The official liquidator of a building firm has been ordered by the High Court to provide more details about time worked on the liquidation after the Revenue Commissioners complained about a fees bill of €558,750.
The Revenue, a substantial creditor of the liquidated company Denis Finn Ltd, had said it could not properly assess the reasonableness of the fees claimed without detailed time sheets from liquidator David Hughes.
The bill from Mr Hughes, appointed liquidator in 2008, related to his own fees, costs and expenses, plus fees of his solicitors for the liquidation.
In his judgment, Mr Justice David Keane said the courts are obliged to be vigilant about fees sought by examiners and liquidators and he ruled time sheets from Mr Hughes were necessary to assess if these fees were reasonable.
Those time sheets should be given to the Revenue, he directed. The Revenue had not complained about time sheets sought from, and provided by, Mr Hughes’s lawyers, he added.
As the liquidation is almost complete, Mr Hughes had sought court orders determining the total fees at €558,750. He has received €465,746 to date and wanted orders permitting him retain the remainder, some €93,000, out of the firm’s assets.
Insufficient information
The Revenue argued Mr Hughes provided insufficient information to support that further payment and the level of fees sought was too high.
Mr Justice Keane noted the court previously granted Mr Hughes’s interim fees application for €330,181, for remuneration, costs and expenses relating to some 1,856 hours of work between May 2008 and October 2010, and including fees of €266,000 and VAT. It also granted a second interim fee application for €135,565 for some 781 hours worked between November 2010 and September 2013.
This third application was for €93,004 for 328 hours of work between October 2013 and the conclusion of the liquidation. If granted, Mr Hughes would have received a total of €558,750, comprising €451,613 in professional fees, €2,655 outlay and about €104,482 VAT.
Mr Hughes had summarised his work under 10 headings, including statutory and court requirements and dealing with claims, the judge said. His reports set out hours worked by his staff on the liquidation and their grade and he had sworn the remuneration sought represented true and fair value for the work done.
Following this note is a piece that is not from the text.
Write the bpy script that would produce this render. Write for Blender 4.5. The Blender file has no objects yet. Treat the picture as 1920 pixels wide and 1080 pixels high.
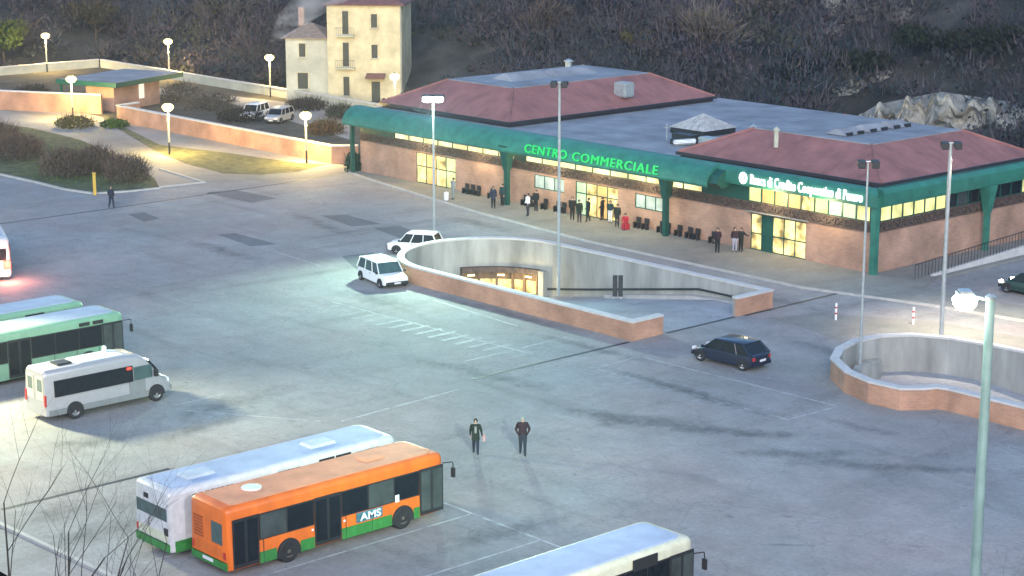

After the Revenue sought a further breakdown of work done by the liquidator and his lawyers, the solicitors forwarded a single-page breakdown in relation to their work during the final period of the liquidation. That outlined hours worked, the grade within the law firm of the person who did it and the “rate per hour” charged.
That breakdown was similar to one provided by the liquidator in his final report except the solicitors had provided detailed time sheets, setting out hours worked and the type of work done on a day-by-day basis.
Strike a balance
The Revenue complained Mr Hughes’s report did not include similar time sheets. It claimed paragraphs in his report stating “significant time” had been spent was not sufficient for “a fee application of this magnitude” but Mr Hughes maintained there was adequate information in his report.
The judge said he had to strike a balance between requiring sufficient information be provided so a creditor and, ultimately the court, could decide what is reasonable remuneration and not imposing unnecessary requirements resulting in extra work and expense for a liquidator without proportionate benefit for creditors.
He was satisfied time sheets from the liquidator were necessary to form a view on the reasonableness of the fees application and that providing these would not entail disproportionate expense in the liquidation.
It was for Mr Hughes to satisfy the court, on the evidence, the amount he was seeking was reasonable remuneration for work done in the liquidation and there was no onus on the Revenue to show it was unreasonable, he added.